From the listing below, extract every line in which the word "high" appears.
— Start Given information —
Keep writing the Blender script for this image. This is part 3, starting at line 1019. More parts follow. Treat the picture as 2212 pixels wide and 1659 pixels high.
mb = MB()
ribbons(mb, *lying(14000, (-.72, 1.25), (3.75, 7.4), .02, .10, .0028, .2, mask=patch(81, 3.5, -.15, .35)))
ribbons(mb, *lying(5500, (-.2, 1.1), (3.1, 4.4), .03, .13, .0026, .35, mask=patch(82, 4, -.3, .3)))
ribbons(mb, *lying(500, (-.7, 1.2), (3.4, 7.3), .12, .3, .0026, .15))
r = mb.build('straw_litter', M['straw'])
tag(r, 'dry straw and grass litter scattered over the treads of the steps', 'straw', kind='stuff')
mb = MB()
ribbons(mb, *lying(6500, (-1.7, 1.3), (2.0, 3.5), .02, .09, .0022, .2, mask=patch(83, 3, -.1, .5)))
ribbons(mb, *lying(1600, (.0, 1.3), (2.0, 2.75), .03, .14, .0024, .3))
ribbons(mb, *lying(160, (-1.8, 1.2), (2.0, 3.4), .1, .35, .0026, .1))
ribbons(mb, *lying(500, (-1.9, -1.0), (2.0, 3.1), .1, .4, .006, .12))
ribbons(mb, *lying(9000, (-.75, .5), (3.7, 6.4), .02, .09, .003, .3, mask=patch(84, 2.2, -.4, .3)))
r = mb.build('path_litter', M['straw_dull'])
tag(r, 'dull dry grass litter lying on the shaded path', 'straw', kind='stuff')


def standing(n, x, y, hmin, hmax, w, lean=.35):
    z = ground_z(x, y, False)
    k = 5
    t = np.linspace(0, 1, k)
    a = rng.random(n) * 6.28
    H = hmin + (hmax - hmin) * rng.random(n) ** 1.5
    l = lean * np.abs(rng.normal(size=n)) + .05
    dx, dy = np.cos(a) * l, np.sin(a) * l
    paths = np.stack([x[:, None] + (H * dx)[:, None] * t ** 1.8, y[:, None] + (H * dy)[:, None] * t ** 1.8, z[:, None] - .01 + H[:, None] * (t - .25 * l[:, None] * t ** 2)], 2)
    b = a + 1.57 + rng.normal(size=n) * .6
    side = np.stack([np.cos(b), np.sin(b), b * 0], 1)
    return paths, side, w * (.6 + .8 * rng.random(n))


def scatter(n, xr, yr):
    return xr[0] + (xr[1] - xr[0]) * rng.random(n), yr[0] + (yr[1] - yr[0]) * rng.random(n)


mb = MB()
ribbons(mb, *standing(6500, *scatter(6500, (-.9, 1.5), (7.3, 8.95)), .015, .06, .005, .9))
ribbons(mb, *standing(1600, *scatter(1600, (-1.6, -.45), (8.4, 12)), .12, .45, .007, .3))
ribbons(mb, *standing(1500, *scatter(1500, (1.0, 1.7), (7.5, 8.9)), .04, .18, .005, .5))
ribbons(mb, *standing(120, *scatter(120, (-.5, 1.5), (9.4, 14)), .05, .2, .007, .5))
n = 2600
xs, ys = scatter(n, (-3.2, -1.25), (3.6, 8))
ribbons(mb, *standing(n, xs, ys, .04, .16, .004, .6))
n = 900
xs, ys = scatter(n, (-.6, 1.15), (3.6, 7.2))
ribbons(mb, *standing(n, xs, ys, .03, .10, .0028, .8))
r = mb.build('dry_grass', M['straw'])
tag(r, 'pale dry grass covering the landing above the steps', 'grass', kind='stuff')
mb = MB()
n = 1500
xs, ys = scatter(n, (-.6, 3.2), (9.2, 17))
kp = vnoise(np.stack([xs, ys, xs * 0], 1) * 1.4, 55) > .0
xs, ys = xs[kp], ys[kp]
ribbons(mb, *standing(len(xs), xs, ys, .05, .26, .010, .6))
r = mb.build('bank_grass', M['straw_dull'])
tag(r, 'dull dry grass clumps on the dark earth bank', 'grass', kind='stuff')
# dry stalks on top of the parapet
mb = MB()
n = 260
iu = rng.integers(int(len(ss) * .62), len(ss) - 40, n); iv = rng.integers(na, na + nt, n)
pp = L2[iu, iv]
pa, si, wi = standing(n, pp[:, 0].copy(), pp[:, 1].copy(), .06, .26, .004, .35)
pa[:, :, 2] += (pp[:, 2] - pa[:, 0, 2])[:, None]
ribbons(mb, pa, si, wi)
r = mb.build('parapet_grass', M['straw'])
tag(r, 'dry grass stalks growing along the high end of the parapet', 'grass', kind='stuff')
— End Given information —
▸ **Result of this task**:
Keep writing the Blender script for this image. This is part 3, starting at line 1019. More parts follow. Treat the picture as 2212 pixels wide and 1659 pixels high.
tag(r, 'dry grass stalks growing along the high end of the parapet', 'grass', kind='stuff')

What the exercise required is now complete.